[tex-hyphen] ptex-specific patterns

Mojca Miklavec mojca.miklavec.lists at gmail.com
Sun May 30 11:56:15 CEST 2010

On Sun, May 30, 2010 at 00:53, Karl Berry  wrote:
>    Akira's email seems to be bouncing (maybe I need to use another one),
> fuk... is good, previous jupiter... is bad.

The one with fsci.fuk.kindai.ac.jp was failing. I have removed it from
address book. The one without fsci seems to work fine.

>    But I'm still a bit confused about the fact of whether the engine is
>    supposed to behave more like 8-bit pdfTeX or more like UTF-8 XeTeX,
> As I understand it, it is neither.  It does not support UTF-8.  It does
> not support the European 8-bit encodings.  It supports Japanese
> encodings (which are multi-byte).

What exactly does it mean "does not support the European 8-bit encodings"?

There are a few specific questions that I have:

1.) How do I input special characters when I want to typeset some
Slovenian, French, Greek, Russian, ... document (not while loading
patterns, but while typesetting)? I notice that
\usepackage[utf8]{inputenc} works for some basic characters, but maybe
it only works in some special cases. If the first byte of
UTF-8-encoded character happens to coincide with some Japanese
character then it breaks? So that means that it's pretty
"unpredictable" on when exactly inputenc and/or fontenc is going to
break? For example the uppercase Greek Tau 0x03A4 is considered to be
a single character resulting in
    ** ERROR ** Could not find encoding file "H".
when trying to use it in a simple document while latin c with caron
0x010D is considered to be two characters? In such cases (when
hyphenation patterns with current 8bit-engine approach do break), it's
not really clear to me how one would be able to typeset Bulgarian with
ptex at all.

2.) What's the font encoding used for European languages (latin,
cyrillic, greek scripts) then? I guess it's still 8-bit and "EC/T1"
for most languages (or QX, texnansi, T2A, ...)? At least, the
following still works fine:

\usepackage[slovene]{babel} % after fixing the other issue with
language synonyms reported on TL list

OK, showhyphens is a bit different.

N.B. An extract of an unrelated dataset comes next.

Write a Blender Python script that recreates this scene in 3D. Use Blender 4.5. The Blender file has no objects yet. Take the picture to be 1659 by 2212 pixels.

LaTeX shows "?" when a non-ascii
letter comes and platex shows a space for both non-ascii letter and
the next character.

2010/5/30 Akira Kakuto wrote:
> ptex understands UTF-8 encoding (the default of ptex in TeXLive),
> however ptex is not a native UTF-8 engine.
> Furthermode, ptex is not a native 8bit engine, because
> it regards particular sequences of bytes as Japanese
> characters. Therefore 8bit pattern files should be
> replaced by using ^^ab expressions.

3.) So ^^ab need to be the 8bit patterns, not the Unicode ones? I have
also tried to use ^^010d in documents, but it doesn't work. (It would
help if I would understand the point nr. 1 first.)

>    Is there any simple test file & building instructions?
> Not that I am aware of.

I have managed to compile the format, so that at least enabled me to
test what definitely doesn't work. However I'm still not sure about
how one is supposed to typeset documents in European languages (given
the fact that one wants to add support for hyphenation patterns for

> Thanks for the observations.  If Akira wants to proceed further, that is
> fine with me.  As far as I'm concerned, we do not need to settle this
> for TL 2010, and (as I said before) I would just as soon not.  There is
> no harm in ptex living in its own universe for a while.

I'm ready to either fix loadhyph-foo.tex files or create new
ptex-specific ones. I'm also ready to auto-generate new patterns which
satisfy the ptex requirements if there's no way to make the necessary
transformations out of UTF-8 patterns in the way we did it for "usual
8-bit engines" (in particular I'm talking about Greek and Cyrillic
patterns). We can also make a separate package (separated from
hyph-utf8, but maintained in the same repository) if that would make
more sense. Though the question of "Would anyone need them at all if
the program doesn't allow an easy way to typeset those languages?"

But the decision of whether we should use our "architecture for
patterns" should probably be left to Akira (or maybe someone else; I'm
not sure who's the main maintainer of ptex).